My main beef is the over-the-top academese in which these essays are written. This is poetry expounded by academics for the sake of poets and academics. I can turn to any page at random (and am right now) and come up with chestnuts like these:
"Central to Spahr's work of moving the poem away from poetry's implicit emphasis on individuals and toward collectivities is the understanding that collectivities are often composed against a constitutive outside." P. 144
"Morris effectively valorizes somatic experience to dispossess and repossess the language of identity.
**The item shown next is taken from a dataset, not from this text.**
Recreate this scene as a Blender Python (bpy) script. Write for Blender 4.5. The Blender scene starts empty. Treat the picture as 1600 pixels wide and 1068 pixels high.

This is no hairsplitting intellectual argument..." p. 226
"As the remainder of this essay will demonstrate, the "cobbled solutions" Wheeler devised in her own attempts to invigorate poetry's radical cultural force involve foregrounding, both formally and in her poems' content, the contemporary "problems" of "steamroller" consumerism/commodification and of artistic assimilation so as ultimately to recast them as opportunities and resources." p. 306
"In other poems, performivity asserts the constructed identity over the essential self when poems speak from the male voices of Casanova..." p. 58
"She tests the potentials of the work she samples in relation to their points of contact and fracture -- where the palindrome meets the merry-go-round. What happens to both structures upon contact and what futurities are proposed at the point of contact?" p. 284
I could do this all day. The various essayists veer in and out of this near-incomprehensible acadamese, (some more so, some less). It is not a virtue to write like this, but a failing.